━━━━━ Data extract

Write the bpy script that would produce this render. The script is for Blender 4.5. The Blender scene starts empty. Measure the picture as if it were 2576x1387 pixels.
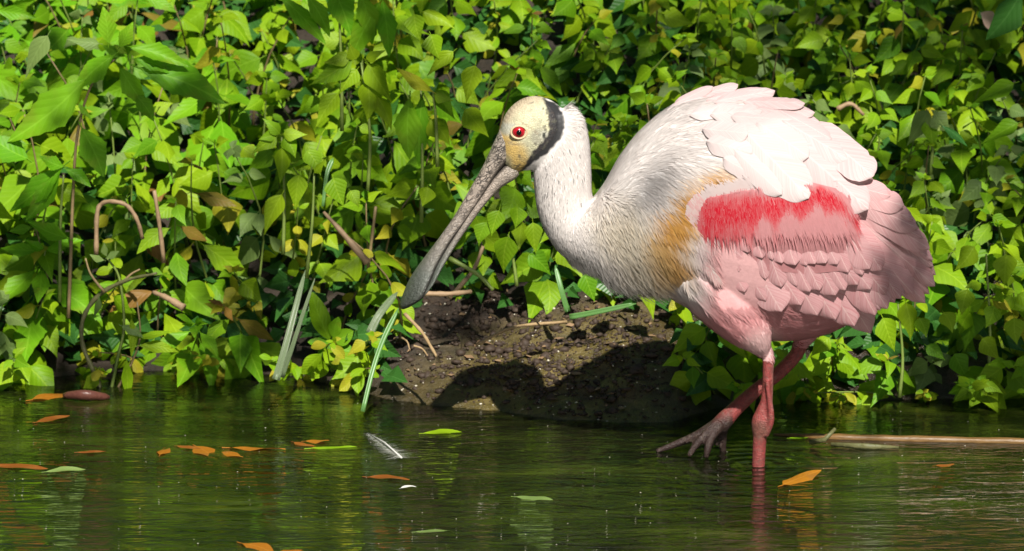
import bpy, bmesh, math, random
import numpy as np
from mathutils import Vector, Matrix, noise
from mathutils.bvhtree import BVHTree

random.seed(11)
rng = np.random.default_rng(11)
SC = bpy.context.scene
COL = SC.collection
R = math.radians

# ------------------------------------------------------------------ camera
S = 0.0004                      # metres per reference pixel (2575 wide) at the bird
D = 6.0                         # distance of the camera along y
TH = R(11.0)                    # looking down
CX, CY = 1287.5, 693.5
ZC = 0.1885
CAMH = ZC + D * math.tan(TH)
DF = D / math.cos(TH)           # distance along the axis to the bird plane
cam = bpy.data.cameras.new('camera')
cam_o = bpy.data.objects.new('camera', cam); COL.objects.link(cam_o)
cam_o.location = (0, -D, CAMH)
cam_o.rotation_euler = (R(90) - TH, 0, 0)
cam.sensor_width = 36
cam.lens = 36 * DF / (2575 * S)
cam.clip_start = 0.1; cam.clip_end = 300
cam.dof.use_dof = True
cam.dof.focus_distance = DF - 0.05
cam.dof.aperture_fstop = 14
SC.camera = cam_o

# ------------------------------------------------------------------ world, sun, exposure
SUNV = Vector((0.16, -0.92, 1.0)).normalized()      # towards the sun
w = bpy.data.worlds.new('World'); SC.world = w; w.use_nodes = True
wn = w.node_tree.nodes; wl = w.node_tree.links
sky = wn.new('ShaderNodeTexSky'); sky.sky_type = 'NISHITA'; sky.sun_disc = False
sky.sun_elevation = math.asin(SUNV.z)
sky.sun_rotation = math.atan2(SUNV.x, SUNV.y)
wn['Background'].inputs['Strength'].default_value = 0.05
wl.new(sky.outputs[0], wn['Background'].inputs['Color'])
sl = bpy.data.lights.new('sun', 'SUN'); sl.energy = 5.0; sl.angle = R(0.6); sl.color = (1, 0.955, 0.87)
so = bpy.data.objects.new('sun', sl); COL.objects.link(so)
so.rotation_euler = SUNV.to_track_quat('Z', 'Y').to_euler()
so.location = SUNV * 8
vs = SC.view_settings
vs.view_transform = 'Standard'; vs.look = 'None'; vs.gamma = 1; vs.exposure = 0.68; vs.use_curve_mapping = False
SC.cycles.max_bounces = 10; SC.cycles.transparent_max_bounces = 12
SC.cycles.use_denoising = True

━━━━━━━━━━

What is expected
Write down every line from the opening of the listing to the line with "SC.camera = cam_o", both included, and nothing else; the pictures are omitted.

Result
Write the bpy script that would produce this render. The script is for Blender 4.5. The Blender scene starts empty. Measure the picture as if it were 2576x1387 pixels.
import bpy, bmesh, math, random
import numpy as np
from mathutils import Vector, Matrix, noise
from mathutils.bvhtree import BVHTree

random.seed(11)
rng = np.random.default_rng(11)
SC = bpy.context.scene
COL = SC.collection
R = math.radians

# ------------------------------------------------------------------ camera
S = 0.0004                      # metres per reference pixel (2575 wide) at the bird
D = 6.0                         # distance of the camera along y
TH = R(11.0)                    # looking down
CX, CY = 1287.5, 693.5
ZC = 0.1885
CAMH = ZC + D * math.tan(TH)
DF = D / math.cos(TH)           # distance along the axis to the bird plane
cam = bpy.data.cameras.new('camera')
cam_o = bpy.data.objects.new('camera', cam); COL.objects.link(cam_o)
cam_o.location = (0, -D, CAMH)
cam_o.rotation_euler = (R(90) - TH, 0, 0)
cam.sensor_width = 36
cam.lens = 36 * DF / (2575 * S)
cam.clip_start = 0.1; cam.clip_end = 300
cam.dof.use_dof = True
cam.dof.focus_distance = DF - 0.05
cam.dof.aperture_fstop = 14
SC.camera = cam_o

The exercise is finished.